No entanto, nos últimos anos, Jerónimo constatou que “houve um certo relaxar” nas medidas de prevenção dos fogos rurais, como aliás a própria AGIF – Agência para a Gestão Integrada de Fogos Rurais constatou no seu mais recente relatório, com “um desacelerar” de programas como de transformação da paisagem, aldeia segura ou condomínios de aldeia.

O GEOTA, sublinhou Miguel Jerónimo, “defende há anos a criação de um Plano Nacional de Solos”, numa ótica transversal, não só da questão dos incêndios, mas com a noção de que “sem um solo produtivo” não se consegue “fazer absolutamente nada”.

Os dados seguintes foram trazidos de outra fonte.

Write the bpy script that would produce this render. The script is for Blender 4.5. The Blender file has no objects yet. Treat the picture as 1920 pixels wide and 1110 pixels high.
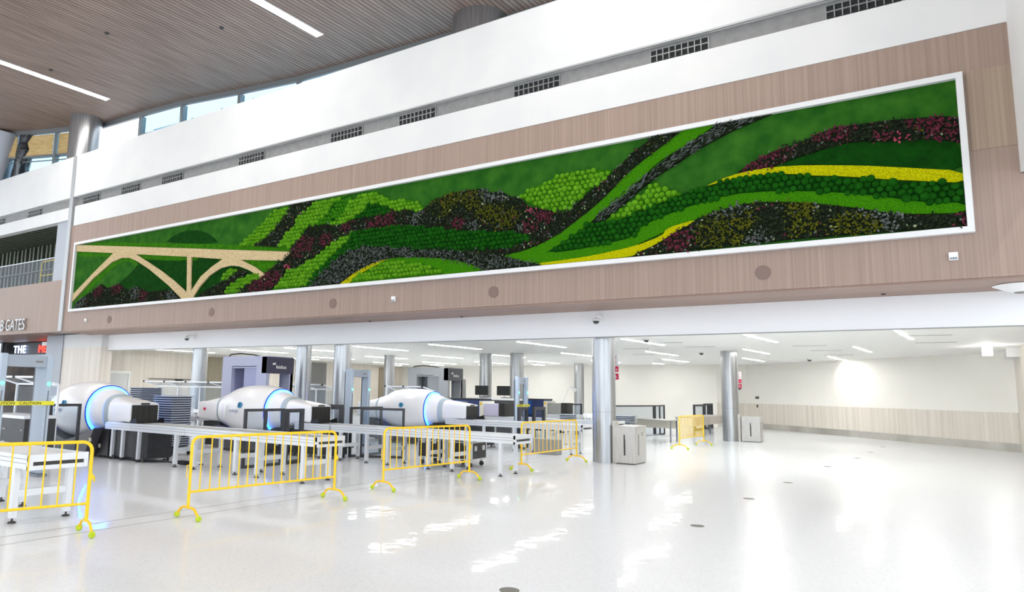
import bpy, math, random
import numpy as np
from mathutils import Vector, Matrix
random.seed(7); rng = np.random.default_rng(7)
sc = bpy.context.scene; COL = sc.collection
# ---------------------------------------------------------------- camera
cd = bpy.data.cameras.new('camera'); cam = bpy.data.objects.new('camera', cd); COL.objects.link(cam)
RX = ((0.82449224, -0.05885083, -0.56280469), (0.56550774, 0.12143366, 0.81575417), (0.02033563, -0.99085339, 0.13340171))
cam.matrix_world = Matrix(((RX[0][0], -RX[0][1], -RX[0][2], 0), (RX[1][0], -RX[1][1], -RX[1][2], 0), (RX[2][0], -RX[2][1], -RX[2][2], 1.65), (0, 0, 0, 1)))
cd.sensor_width = 36; cd.lens = 1312 / 1920 * 36; cd.shift_x = (960 - 832) / 1920; cd.clip_end = 200
sc.camera = cam
# ---------------------------------------------------------------- view, sky
sc.view_settings.view_transform = 'Standard'; sc.view_settings.look = 'None'
sc.view_settings.gamma = 1; sc.view_settings.use_curve_mapping = False
sc.view_settings.exposure = 0.42
SKY = 1.85; STRIP_LOW = 42.0; STRIP_HIGH = 32.0
w = bpy.data.worlds.new('sky'); sc.world = w; w.use_nodes = True
bg = w.node_tree.nodes['Background']; bg.inputs[0].default_value = (0.86, 0.93, 1.0, 1); bg.inputs[1].default_value = SKY

# ---------------------------------------------------------------- materials
def lin(c):
    return tuple(((v / 255) / 12.92 if v / 255 <= 0.04045 else ((v / 255 + 0.055) / 1.055) ** 2.4) for v in c) + (1,)
def mat(name, rgb, rough=0.5, metal=0.0, emit=None, es=0.0, alpha=1.0, coat=0.0, trans=0.0, ior=1.5):
    m = bpy.data.materials.new(name); m.use_nodes = True
    b = m.node_tree.nodes['Principled BSDF']
    b.inputs['Base Color'].default_value = lin(rgb); b.inputs['Roughness'].default_value = rough
    b.inputs['Metallic'].default_value = metal; b.inputs['Alpha'].default_value = alpha
    b.inputs['Coat Weight'].default_value = coat; b.inputs['Transmission Weight'].default_value = trans; b.inputs['IOR'].default_value = ior
    if emit: b.inputs['Emission Color'].default_value = lin(emit); b.inputs['Emission Strength'].default_value = es
    return m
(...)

“Infelizmente, com as alterações climáticas em Portugal nós estamos a viver processos acelerados de desertificação e, como o próprio nome indica, toda a gente sabe que não pode viver, ou que é muito difícil de viver ou sobreviver num deserto”, ilustrou, avaliando que o país tem “solos muito pobres” e que é necessária uma nova dinâmica de ocupação, de gestão e de cuidado com o solo.

Nesse sentido, destacou os Programas de Reordenamento e Gestão da Paisagem que, dos 20 previstos, ainda só tem um em vigor, em Monchique (Algarve), para reforçar que “o problema às vezes nem é tanto a criação de novas políticas, é a implementação daquelas que já existem”.

Em contracorrente, referiu o trabalho do GEOTA nos seus projetos de reflorestação de áreas ardidas, na Serra de Monchique e da Serra da Estrela, mas também no Pinhal de Leiria, “com financiamento 100% privado”, provando “que é possível fazer, é possível ter impacto, desde que haja financiamento” e “interesse no propósito da transformação da paisagem”.

Sete pessoas morreram e 161 ficaram feridas devido aos incêndios que atingem desde domingo sobretudo as regiões Norte e Centro do país, nos distritos de Aveiro, Porto, Vila Real, Braga, Viseu e Coimbra, e que destruíram dezenas de casas.

A área ardida em Portugal continental desde domingo ultrapassa os 121 mil hectares, segundo o sistema europeu Copernicus, que mostra que nas regiões Norte e Centro já arderam mais de 100 mil hectares, 83% da área ardida em todo o território nacional.